Marcelo Torres
Quando Ferreira Gullar disse que “a crase não foi feita para humilhar ninguém”, logo veio José Cândido de Carvalho e completou: “a vírgula também não”. Mas o que será que queria dona Clarice Lispector, quando iniciou um seu livro com esse sinalzinho de pontuação? Aliás, a biografia dela, escrita pelo americano Benjamin Moser, tem o emblemático título de “Clarice,” — que se lê “Clarice-vírgula”.
Para o cronista gaúcho Luis Fernando Verissimo, “vírgulas são como confeitos num bolo, a serem espalhadas com parcimônia nos lugares onde fiquem bem e não atrapalhem a degustação”, mas o poeta Mário Quintana, outro gaúcho, constatava que “os velhos, quanto mais velhos, mais vírgulas usam”.
É preciso cuidado, muito cuidado com a vírgula, como nos mostra a Associação Brasileira de Imprensa. Num anúncio institucional veiculado em 2008, celebrando seus cem anos de fundação, a entidade mostrou que uma vírgula, uma reles vírgula, pode mudar tudo. No filme, a voz do ator Matheus Natchtergaele, reforçada por legenda, diz que “vírgula pode ser uma pausa… ou não”: quando se diz “não, espere”, trata-se de uma pausa, com um pedido para alguém esperar, mas se não há vírgula na frase — “não espere” —, aí vira uma ordem, uma ordem para seguir, não esperar.
Ela, a vírgula, pode criar heróis: em “isso só, ele resolve”, é uma coisa fácil, pequena, que ele resolve sem grande esforço, mas se você retira a vírgula — “isso, só ele resolve” —, ele passa a ser a única pessoa no mundo que pode ser resolver a questão, ou seja, um herói. Outras duas frases usadas no filme são: “aceito, obrigado” e “aceito obrigado” — enquanto na primeira a pessoa aceita de bom grado, e até se diz grato, na segunda ele só aceita porque é obrigado a aceitar.
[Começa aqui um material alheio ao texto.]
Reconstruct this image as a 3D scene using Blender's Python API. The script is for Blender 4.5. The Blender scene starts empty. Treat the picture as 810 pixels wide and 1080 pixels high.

O anúncio mostra ainda que uma simples vírgula, assim como pode criar heróis, também pode criar vilões. Na frase “esse, juiz, é corrupto”, você está falando com o juiz sobre um terceiro, que seria o corrupto; mas se tirarmos as duas vírgulas — “esse juiz é corrupto” — aí você está dizendo que é o juiz que é o corrupto. E se cria herói ou vilão, a vírgula pode, é claro, condenar ou salvar alguém, como respectivamente em: “não tenha clemência!” e “não, tenha clemência!”. Então, arremata o anúncio: “Uma vírgula muda tudo. ABI, 100 anos lutando para que ninguém mude nem uma vírgula da sua informação”.
Tudo isso é trazido aqui a propósito de uma conversa de mesa de bar, um dia desses, quando um dos presentes fazia a comparação entre uma frase popular e o título de uma música de Chico César: da expressão “respeitem meus cabelos brancos” — que é falada, em geral, por quem se assume mais velho, mais vivido, mais experiente — fez-se a canção “Respeitem meus cabelos, brancos”, frase-paródia dita por alguém de pele parda ou preta (como o compositor Chico César) para pessoas brancas. Curiosamente, o falante era um moço loiro, de seus vinte e poucos anos, a pele branca como vela. Assim ele falou o título da música: “Respeitem meus cabelos, vírgula, brancos”. E repetiu umas quatro vezes. A vírgula, assim falada por ele, virava aposto, no meio de outras vírgulas, separando o vocativo. Viva a vírgula!